> _Provided material_
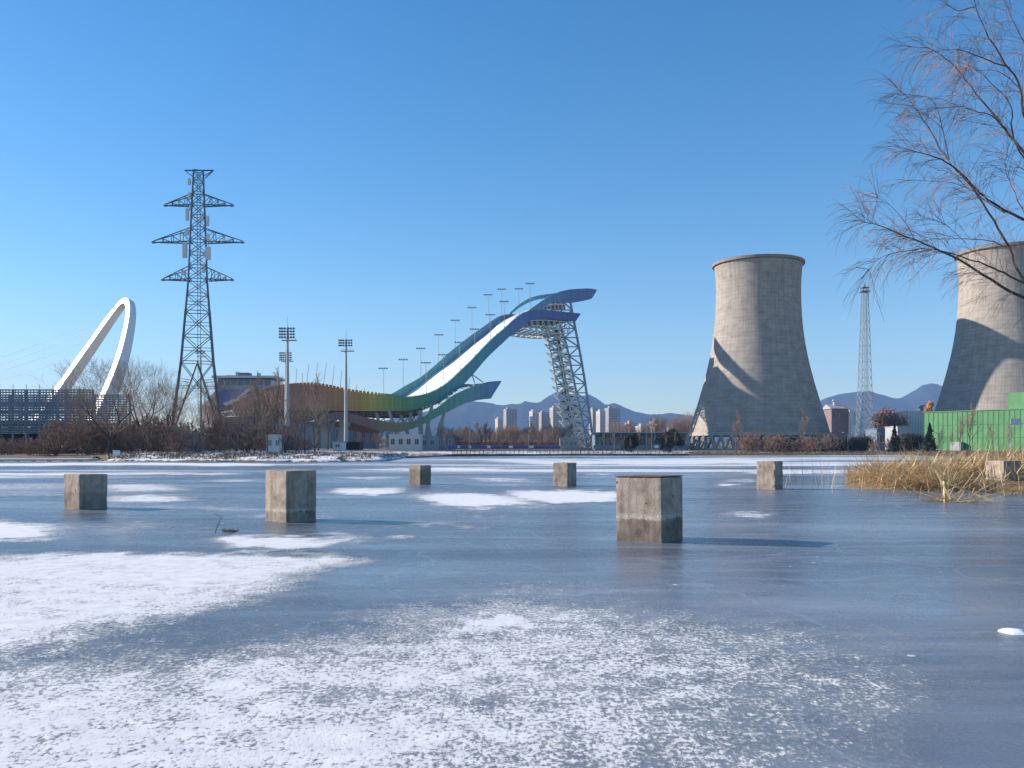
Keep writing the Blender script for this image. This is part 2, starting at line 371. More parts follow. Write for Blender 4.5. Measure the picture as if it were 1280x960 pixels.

--

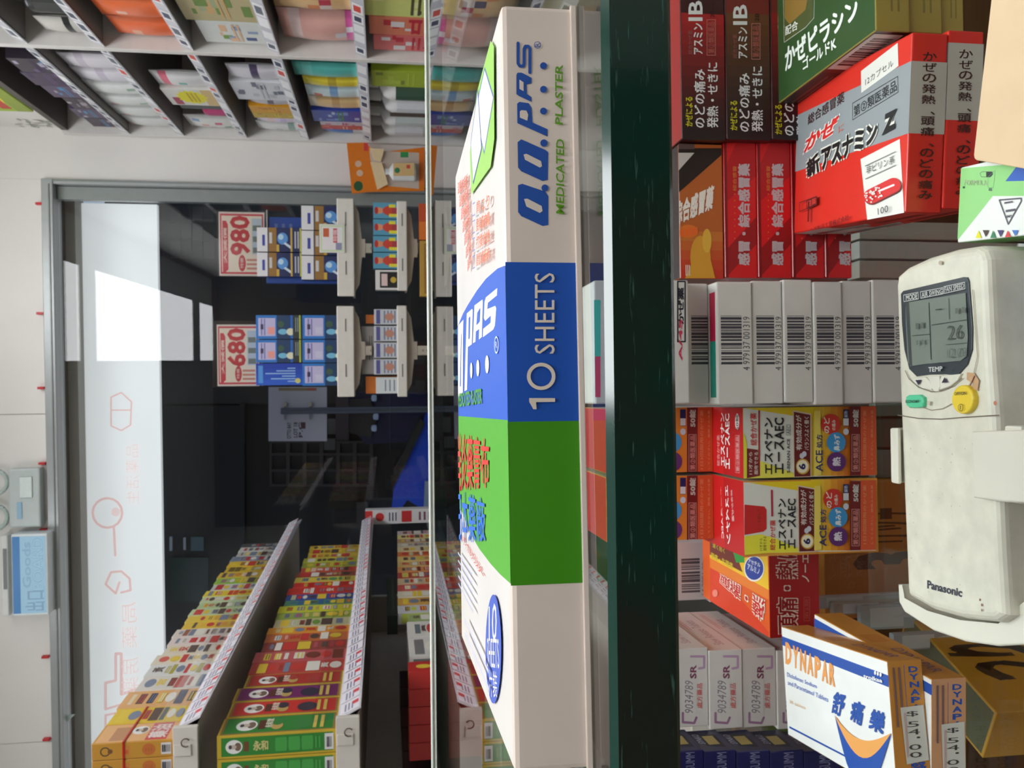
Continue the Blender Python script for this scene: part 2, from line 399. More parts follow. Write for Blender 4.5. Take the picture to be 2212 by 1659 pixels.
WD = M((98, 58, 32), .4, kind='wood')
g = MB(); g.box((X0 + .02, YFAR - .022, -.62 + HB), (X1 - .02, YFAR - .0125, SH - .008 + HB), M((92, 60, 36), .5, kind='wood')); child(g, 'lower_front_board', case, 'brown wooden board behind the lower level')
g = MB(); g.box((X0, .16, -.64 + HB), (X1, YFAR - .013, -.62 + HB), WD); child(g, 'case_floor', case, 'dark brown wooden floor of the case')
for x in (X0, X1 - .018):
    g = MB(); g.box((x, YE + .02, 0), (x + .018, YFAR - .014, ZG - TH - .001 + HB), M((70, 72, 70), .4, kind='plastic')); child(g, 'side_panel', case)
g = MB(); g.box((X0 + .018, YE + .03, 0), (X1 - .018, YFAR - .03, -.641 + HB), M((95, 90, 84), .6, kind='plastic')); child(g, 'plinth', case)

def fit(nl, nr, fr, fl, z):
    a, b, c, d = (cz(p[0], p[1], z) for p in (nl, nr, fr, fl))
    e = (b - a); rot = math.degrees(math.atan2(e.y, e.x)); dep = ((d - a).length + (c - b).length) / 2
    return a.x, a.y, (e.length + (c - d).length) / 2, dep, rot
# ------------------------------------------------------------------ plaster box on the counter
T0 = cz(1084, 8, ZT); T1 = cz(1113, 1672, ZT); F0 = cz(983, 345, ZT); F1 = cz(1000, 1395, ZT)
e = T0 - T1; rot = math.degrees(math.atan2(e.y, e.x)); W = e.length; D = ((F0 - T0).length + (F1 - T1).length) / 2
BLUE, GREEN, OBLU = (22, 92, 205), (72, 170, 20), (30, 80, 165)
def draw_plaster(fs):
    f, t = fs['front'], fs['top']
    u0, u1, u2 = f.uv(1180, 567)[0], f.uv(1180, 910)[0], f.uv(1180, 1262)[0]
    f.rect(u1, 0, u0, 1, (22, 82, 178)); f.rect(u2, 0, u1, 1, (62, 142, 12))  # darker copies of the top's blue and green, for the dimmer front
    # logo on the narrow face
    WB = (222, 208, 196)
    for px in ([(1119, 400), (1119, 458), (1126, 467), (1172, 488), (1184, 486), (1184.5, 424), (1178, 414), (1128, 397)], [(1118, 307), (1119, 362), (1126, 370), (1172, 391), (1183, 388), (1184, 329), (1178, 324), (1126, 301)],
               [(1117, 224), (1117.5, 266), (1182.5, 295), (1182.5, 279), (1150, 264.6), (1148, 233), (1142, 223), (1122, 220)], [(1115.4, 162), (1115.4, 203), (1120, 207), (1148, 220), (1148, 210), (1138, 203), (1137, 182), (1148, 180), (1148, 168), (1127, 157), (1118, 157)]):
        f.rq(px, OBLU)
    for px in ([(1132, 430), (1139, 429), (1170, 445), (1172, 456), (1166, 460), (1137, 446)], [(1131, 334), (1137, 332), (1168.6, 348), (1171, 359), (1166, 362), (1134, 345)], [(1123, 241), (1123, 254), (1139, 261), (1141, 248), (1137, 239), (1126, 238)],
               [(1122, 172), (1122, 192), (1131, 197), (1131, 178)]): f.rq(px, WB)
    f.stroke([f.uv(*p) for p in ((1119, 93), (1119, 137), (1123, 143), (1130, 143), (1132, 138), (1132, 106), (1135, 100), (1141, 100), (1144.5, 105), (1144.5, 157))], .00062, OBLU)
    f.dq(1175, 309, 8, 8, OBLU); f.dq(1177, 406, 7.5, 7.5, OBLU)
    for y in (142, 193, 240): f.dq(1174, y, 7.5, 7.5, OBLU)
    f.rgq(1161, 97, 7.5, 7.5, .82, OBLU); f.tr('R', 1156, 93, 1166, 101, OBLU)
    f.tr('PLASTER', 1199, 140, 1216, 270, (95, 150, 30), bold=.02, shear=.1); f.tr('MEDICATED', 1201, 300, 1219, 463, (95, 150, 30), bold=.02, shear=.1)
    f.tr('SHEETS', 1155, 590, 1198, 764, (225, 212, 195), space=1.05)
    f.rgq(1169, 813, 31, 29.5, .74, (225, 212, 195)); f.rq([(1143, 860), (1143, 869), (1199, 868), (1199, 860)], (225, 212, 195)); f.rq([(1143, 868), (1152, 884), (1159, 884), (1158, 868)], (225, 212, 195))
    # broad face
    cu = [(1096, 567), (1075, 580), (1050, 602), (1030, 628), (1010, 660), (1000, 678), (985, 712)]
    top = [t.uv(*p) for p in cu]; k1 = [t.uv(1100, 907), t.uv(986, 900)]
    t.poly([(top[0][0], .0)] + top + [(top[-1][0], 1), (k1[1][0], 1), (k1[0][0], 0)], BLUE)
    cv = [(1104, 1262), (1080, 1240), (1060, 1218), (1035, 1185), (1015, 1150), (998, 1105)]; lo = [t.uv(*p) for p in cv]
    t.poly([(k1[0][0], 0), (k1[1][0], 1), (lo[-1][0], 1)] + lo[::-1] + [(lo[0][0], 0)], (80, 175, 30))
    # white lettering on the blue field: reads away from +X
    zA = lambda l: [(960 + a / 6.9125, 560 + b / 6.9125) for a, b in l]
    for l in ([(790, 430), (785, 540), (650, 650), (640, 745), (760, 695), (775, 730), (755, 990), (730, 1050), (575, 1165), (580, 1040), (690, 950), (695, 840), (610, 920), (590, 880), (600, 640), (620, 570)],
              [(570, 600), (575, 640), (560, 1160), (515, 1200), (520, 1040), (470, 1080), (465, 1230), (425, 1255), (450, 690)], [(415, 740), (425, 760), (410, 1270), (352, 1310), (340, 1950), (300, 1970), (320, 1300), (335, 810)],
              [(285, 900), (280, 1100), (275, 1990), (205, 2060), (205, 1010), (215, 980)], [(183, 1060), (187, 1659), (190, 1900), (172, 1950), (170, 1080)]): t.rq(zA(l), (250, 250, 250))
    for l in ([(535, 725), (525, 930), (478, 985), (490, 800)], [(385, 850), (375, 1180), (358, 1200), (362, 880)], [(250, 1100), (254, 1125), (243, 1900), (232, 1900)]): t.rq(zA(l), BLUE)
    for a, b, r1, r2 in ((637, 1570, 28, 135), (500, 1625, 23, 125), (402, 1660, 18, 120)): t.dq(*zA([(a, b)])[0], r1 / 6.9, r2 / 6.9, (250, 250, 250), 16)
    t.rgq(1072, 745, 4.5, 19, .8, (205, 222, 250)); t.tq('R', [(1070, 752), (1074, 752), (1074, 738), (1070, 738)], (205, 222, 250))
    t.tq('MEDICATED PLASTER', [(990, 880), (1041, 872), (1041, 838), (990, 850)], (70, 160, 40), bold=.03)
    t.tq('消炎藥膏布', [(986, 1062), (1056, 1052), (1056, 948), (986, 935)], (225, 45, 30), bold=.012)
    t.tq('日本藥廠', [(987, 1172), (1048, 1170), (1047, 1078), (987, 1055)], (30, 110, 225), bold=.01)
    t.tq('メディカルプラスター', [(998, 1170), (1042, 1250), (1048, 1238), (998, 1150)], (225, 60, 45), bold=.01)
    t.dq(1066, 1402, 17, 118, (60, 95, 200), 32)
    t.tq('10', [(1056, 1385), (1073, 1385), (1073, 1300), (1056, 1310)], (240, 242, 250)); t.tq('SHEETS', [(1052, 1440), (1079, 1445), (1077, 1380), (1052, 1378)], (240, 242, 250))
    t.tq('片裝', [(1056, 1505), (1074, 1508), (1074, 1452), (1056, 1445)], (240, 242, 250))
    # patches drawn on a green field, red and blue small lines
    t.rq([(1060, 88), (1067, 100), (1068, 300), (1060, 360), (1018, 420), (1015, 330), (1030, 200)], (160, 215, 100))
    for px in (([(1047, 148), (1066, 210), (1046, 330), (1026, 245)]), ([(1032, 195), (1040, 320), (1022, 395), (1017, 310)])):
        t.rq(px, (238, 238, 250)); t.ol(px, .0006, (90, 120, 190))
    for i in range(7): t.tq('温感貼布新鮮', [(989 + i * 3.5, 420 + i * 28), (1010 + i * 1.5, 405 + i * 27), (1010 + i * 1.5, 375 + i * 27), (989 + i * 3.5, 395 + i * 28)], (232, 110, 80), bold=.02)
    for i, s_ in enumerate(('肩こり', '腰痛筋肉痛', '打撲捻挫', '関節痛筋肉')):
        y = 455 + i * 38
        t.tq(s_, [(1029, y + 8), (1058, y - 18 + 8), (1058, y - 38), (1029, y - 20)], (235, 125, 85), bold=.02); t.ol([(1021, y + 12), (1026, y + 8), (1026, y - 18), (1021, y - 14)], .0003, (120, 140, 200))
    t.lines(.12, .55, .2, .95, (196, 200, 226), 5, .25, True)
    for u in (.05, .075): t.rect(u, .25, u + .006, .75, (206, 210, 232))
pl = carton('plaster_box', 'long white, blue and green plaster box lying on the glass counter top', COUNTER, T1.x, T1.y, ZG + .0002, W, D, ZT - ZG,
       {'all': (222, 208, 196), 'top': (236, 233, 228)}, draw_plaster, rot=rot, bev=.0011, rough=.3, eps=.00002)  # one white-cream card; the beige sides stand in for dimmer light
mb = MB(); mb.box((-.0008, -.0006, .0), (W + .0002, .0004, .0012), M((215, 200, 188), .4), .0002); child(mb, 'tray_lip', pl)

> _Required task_
Begin at the line that has "Continue the Blender", stop after the line that has "g = MB(); g.box((X0 + .018, YE", and repeat exactly those lines, nothing more.

> _Exercise solution_
Continue the Blender Python script for this scene: part 2, from line 399. More parts follow. Write for Blender 4.5. Take the picture to be 2212 by 1659 pixels.
WD = M((98, 58, 32), .4, kind='wood')
g = MB(); g.box((X0 + .02, YFAR - .022, -.62 + HB), (X1 - .02, YFAR - .0125, SH - .008 + HB), M((92, 60, 36), .5, kind='wood')); child(g, 'lower_front_board', case, 'brown wooden board behind the lower level')
g = MB(); g.box((X0, .16, -.64 + HB), (X1, YFAR - .013, -.62 + HB), WD); child(g, 'case_floor', case, 'dark brown wooden floor of the case')
for x in (X0, X1 - .018):
    g = MB(); g.box((x, YE + .02, 0), (x + .018, YFAR - .014, ZG - TH - .001 + HB), M((70, 72, 70), .4, kind='plastic')); child(g, 'side_panel', case)
g = MB(); g.box((X0 + .018, YE + .03, 0), (X1 - .018, YFAR - .03, -.641 + HB), M((95, 90, 84), .6, kind='plastic')); child(g, 'plinth', case)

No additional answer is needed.